Some Evangelical Christians are BIG supporters of Israel. There are some Jews who are uncomfortable accepting such support, fearing it comes with a hidden agenda. Jimmy Carter is working the other side. He doesn't think Evangelical Christians should support Israel.
Carter Challenging Baptists On Conversions, Says Rabbi (JewishWeek)
Wading into the delicate fray over the alliance between Jews and pro-Israel Evangelicals, former President Jimmy Carter last week reportedly said it was a mistake for Jews to accept such ties, and that he was working to convince Southern Baptists to change the way they look at Judaism and the Middle East.
Christian Zionists can be better friends of Israel by challenging its government’s policies, while accepting Judaism as a legitimate path to God, Carter told a group organized by Rabbi Michael Lerner in California last week, according to the rabbi....
“Carter described his efforts to counter the extreme right-wing Christian Zionists, and his efforts to help the Baptists understand that the real way to be allies to the Jews is not by giving unconditional support to the current government of the State of Israel,” Rabbi Lerner announced in an e-mail to supporters after the meeting. He said the comments were on the record, taped and would appear, in part, in Tikkun this summer.
In a phone interview from California, the rabbi said Carter, a devout Southern Baptist, “has been involved and continues to be involved in theological debate within the American Baptists on the issue of how best to serve Jewish interests …
“He pointed out the strong connections between Christian Zionism and the desire to push the Jews eventually toward converting to Christianity or burning in hell. He pointed out that the Christian Zionist view is part of that general theology that essentially views the Jews as an obstacle, not as friends, but temporarily views the Jews as friends in the process of bringing back Jesus and at that point having all of us convert .”

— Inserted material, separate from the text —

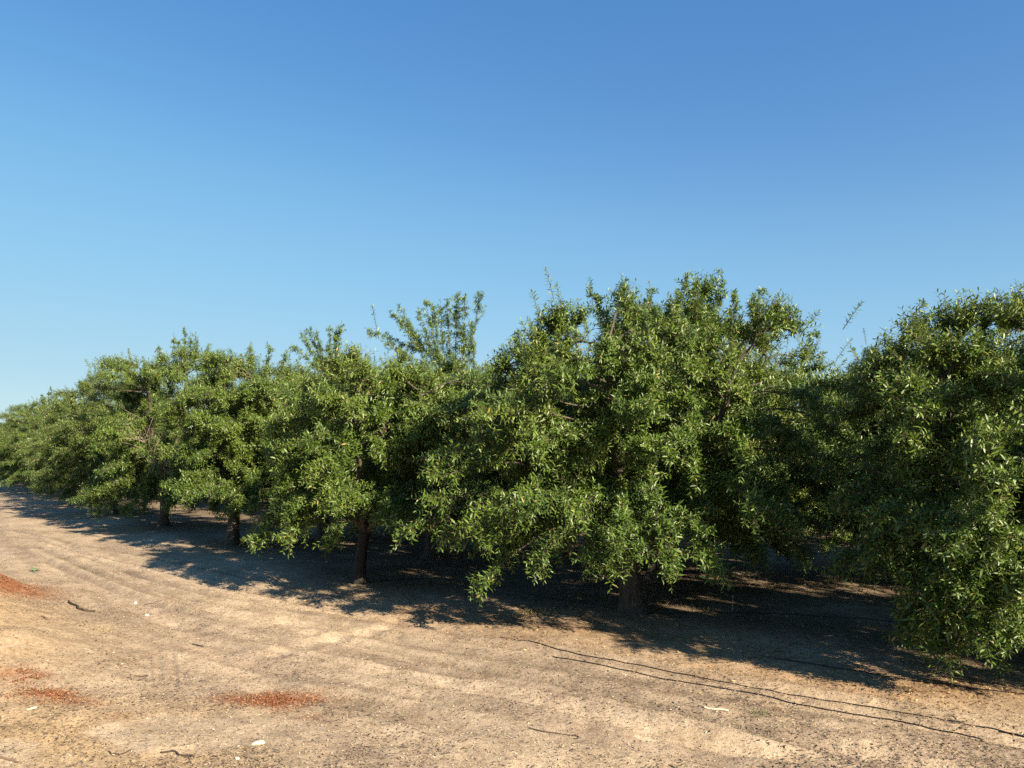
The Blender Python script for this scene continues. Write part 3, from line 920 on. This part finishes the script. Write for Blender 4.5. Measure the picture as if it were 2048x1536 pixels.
lay('bent_wire', [(1058, 1457), (1085, 1464), (1120, 1469), (1148, 1472), (1157, 1475), (1153, 1478), (1147, 1478)], .006, STICK, 'thin dark bent wire with a hooked end on the bare track', 'wire', seed=7, wob=.0)
lay('dry_stick', [(1408, 1417), (1435, 1421), (1456, 1424)], .010, PALEST, 'straight pale stick lying below the hoses', 'stick', 'sticks on the ground', seed=8, wob=.004)
lay('dry_stick', [(136, 1204), (150, 1212), (160, 1220), (178, 1224), (190, 1224)], .018, STICK, 'knotty dark branch piece on the sandy berm', 'stick', 'sticks on the ground', seed=9, wob=.02)
lay('dry_stick', [(84, 1234), (91, 1238), (99, 1241)], .012, BROWNST, 'short brown stick on the berm left of the knotty branch', 'stick', 'sticks on the ground', seed=10, wob=.004)
lay('dry_stick', [(386, 1289), (396, 1292), (406, 1294)], .009, STICK, 'short dark stick above the tyre print', 'stick', 'sticks on the ground', seed=11, wob=.004)
lay('dry_stick', [(-20, 1514), (10, 1518), (40, 1526)], .008, BROWNST, 'long thin stick in the bottom left corner', 'stick', 'sticks on the ground', seed=12, wob=.004)
lay('dry_stick', [(322, 1505), (345, 1506), (365, 1508), (382, 1514)], .008, STICK, 'dark crooked twig at the bottom, right of the pale bits', 'stick', 'sticks on the ground', seed=13, wob=.02)
lay('dry_stick', [(218, 1504), (228, 1510), (245, 1509), (262, 1502)], .006, STICK, 'small dark curled twig near the bottom left', 'stick', 'sticks on the ground', seed=14, wob=.01)
lay('dry_stick', [(290, 1203), (320, 1201), (353, 1200)], .006, BROWNST, 'thin grey twig lying across the wheel ruts', 'stick', 'sticks on the ground', seed=15, wob=.02)
lay('dry_stick', [(270, 1353), (283, 1354), (295, 1353)], .007, STICK, 'small black twig left of the tyre print', 'stick', 'sticks on the ground', seed=16, wob=.006)


def stone(px, py, sx, sy, sz, mat, label, seed, name='stone', cat='stone', group='pale stones on the track'):
    rng = np.random.default_rng(seed)
    p = ongnd(px, py)
    dirs = fib(90)
    k = 1 + .22 * np.sin(dirs[:, 0] * 3 + seed) * np.cos(dirs[:, 1] * 2.5 + seed * 2) + rng.normal(0, .03, 90)
    k *= np.clip(1.15 - .35 * np.abs(np.max(np.abs(dirs), axis=1) - .8), .8, 1.2)
    V = dirs * k[:, None] * np.array([sx, sy, sz])
    import bmesh
    bm = bmesh.new()
    for v in V: bm.verts.new(v)
    bmesh.ops.convex_hull(bm, input=bm.verts)
    me = bpy.data.meshes.new(name); bm.to_mesh(me); bm.free()
    me.materials.append(mat)
    o = link(name, me, None, (p[0], p[1], p[2] + sz * .35))
    o.rotation_euler = (rng.normal(0, .15), rng.normal(0, .15), rng.uniform(-.5, .5))
    return tag(o, label, cat, group)


ROCK = plain('pale_stone', (.62, .53, .36), .9)
stone(517, 1488, .05, .026, .018, ROCK, 'large flat pale stone at the bottom of the track', 4)
stone(271, 1207, .025, .02, .02, plain('white_stone', (.75, .70, .58), .9), 'small round white stone beside the wheel ruts', 5)
stone(294, 1231, .03, .02, .015, ROCK, 'small pale stone on the berm slope below the white one', 6)
stone(474, 1518, .018, .014, .012, ROCK, 'tiny pale pebble near the bottom edge', 7)
stone(62, 1418, .045, .02, .010, ROCK, 'thin pale chip below the orange weed streak', 8)


# ------------------------------------------------------------------ small plants
def blades(name, label, xyc, n, spread, h, w, mat, seed, cat, group=None, lean=.5, kind=None, xy=None):
    rng = np.random.default_rng(seed)
    xy = (np.array(xyc) + rng.normal(0, spread, (n, 2))) if xy is None else xy
    n = len(xy)
    z = ground_h(xy[:, 0], xy[:, 1])
    B = np.concatenate([xy, z[:, None]], -1)
    D = norm(np.concatenate([rng.normal(0, lean, (n, 2)), np.ones((n, 1))], -1))
    W = norm(np.cross(D, rng.normal(size=(n, 3))))
    L = (h * rng.uniform(.4, 1.2, n))[:, None]
    bend = np.concatenate([rng.normal(0, .25, (n, 2)), np.full((n, 1), -.1)], -1)
    vs = [B - W * w / 2, B + W * w / 2, B + D * L * .55 + bend * L * .2 + W * w * .4, B + D * L * .55 + bend * L * .2 - W * w * .4, B + D * L + bend * L]
    V = np.stack(vs, 1).reshape(-1, 3)
    o_ = (np.arange(n) * 5)[:, None]
    fs = [o_ + np.array([[3, 2, 4]]), o_ + np.array([[0, 1, 2, 3]])]
    if not kind:                      # thin webs added just under the soil join the blades of one tuft
        V[0::5, 2] -= .01; V[1::5, 2] -= .01
        fs[1] = np.concatenate([fs[1], np.stack([o_[:-1, 0], o_[:-1, 0] + 1, o_[1:, 0], o_[1:, 0] + 1], -1)])
    me = mesh_np(name, V, fs, mat, attr=np.repeat(rng.random(n), 5))
    o = link(name, me)
    return tag(o, label, cat, group, kind)


GREENB = tint_mat('green_weed', [(0, (0.038, 0.068, 0.019)), (1, (0.090, 0.120, 0.038))])
DRYB = tint_mat('dry_grass', [(0, (0.225, 0.165, 0.075)), (1, (0.375, 0.300, 0.150))])
blades('grass_tuft', 'small sparse green grass tuft below the hoses', ongnd(1522, 1428)[:2], 60, .07, .06, .004, GREENB, 1, 'grass')
blades('grass_tuft', 'pale dry grass tuft on the slope of the berm', ongnd(200, 1262)[:2], 70, .12, .09, .004, DRYB, 2, 'grass')
blades('grass_tuft', 'straw coloured heap of dry grass at the edge of the shade', ongnd(1052, 1226)[:2], 500, .16, .09, .005, DRYB, 3, 'grass', lean=1.5)
# broad-leaved weed on the berm
wp = ongnd(69, 1143)
root = bpy.data.objects.new('broadleaf_weed', None); col.objects.link(root); root.location = wp
tag(root, 'small grey-green broad-leaved weed alone on the sandy berm', 'weed')
rw = np.random.default_rng(3)
WEED = plain('weed_leaf', (.10, .14, .07), .6, .3, .3, 30)
for k in range(7):
    a = k * 2.4 + .4; el = rw.uniform(.2, 1.1); L = rw.uniform(.13, .22)
    dv = np.array([math.cos(a) * math.cos(el), math.sin(a) * math.cos(el), math.sin(el)]); wv = norm(np.cross(dv, [0, 0, 1.0])); nv = np.cross(wv, dv)
    t = np.linspace(0, 1, 7); ww = np.sin(np.pi * np.clip(t * .93 + .04, 0, 1)) ** .8 * L * .17
    mid = dv * (L * t)[:, None] - np.array([0, 0, 1]) * (L * .25 * t ** 2)[:, None]
    V = np.concatenate([mid - wv * ww[:, None] + nv * .1 * ww[:, None], mid, mid + wv * ww[:, None] + nv * .1 * ww[:, None]])
    q = [[i, i + 7, i + 8, i + 1] for i in range(6)] + [[i + 7, i + 14, i + 15, i + 8] for i in range(6)]
    link('leaf', mesh_np('leaf', V, [np.array(q)], WEED, smooth=True), root)
# short weeds and dry grass below the trees
p = field_pts(60000, 8, 40, 1.2)
d, s = edge_dist(p[:, 0], p[:, 1])
ww = sstep(.1, -.6, d) * sstep(.46, .62, fbm(p[:, 0] * .7, p[:, 1] * .7, 88, 3))
blades('dry_weeds', 'short dry grass and weeds in the shade under the trees', None, 0, 0, .09, .006, tint_mat('shade_weed', [(0, (0.075, 0.083, 0.030)), (.5, (0.188, 0.143, 0.068)), (1, (0.300, 0.232, 0.112))]), 6, 'weeds', kind='stuff', xy=keep(p, ww))
# micro-sprinkler stakes in the row
for px, py, lab in ((1465, 1214, 'thin sprinkler stake beside the drip line right of the thick trunk'), (1482, 1170, 'thin sprinkler stake farther back in the dark orchard')):
    b_ = ongnd(px, py + 10)
    w = Wood()
    w.tubes((b_ + np.array([[0, 0, -.03], [.003, 0, .1], [.008, 0, .21], [.009, 0, .22]]))[None], np.array([[.005, .005, .005, .009]]), 6)
    w.tubes((b_ + np.array([[.009, 0, .22], [.009, 0, .245], [.009, 0, .26]]))[None], np.array([[.013, .013, .002]]), 8)
    tag(link('sprinkler_stake', w.build('sprinkler_stake', plain('stake_grey', (.30, .27, .22), .6))), lab, 'sprinkler', 'sprinkler stakes')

Carter, said Rabbi Lerner, “says that Judaism is an equally legitimate path to God and does not believe that a second coming of Jesus requires destruction of the Jewish path to God … He argues that the book of Revelations from which this perspective has been derived is deeply misinterpreted by the fundamentalists.”
Rabbi James Rudin, the expert on Christian-Jewish affairs for the American Jewish Committee, took exception to the notion that Jewish leaders were acting against their interests.
“The Jewish community is much more sophisticated than maybe the president thinks,” said Rabbi Rudin. “We certainly understand that there are people such as he is describing, but that’s not the majority of Christian Zionists. There are many different views.”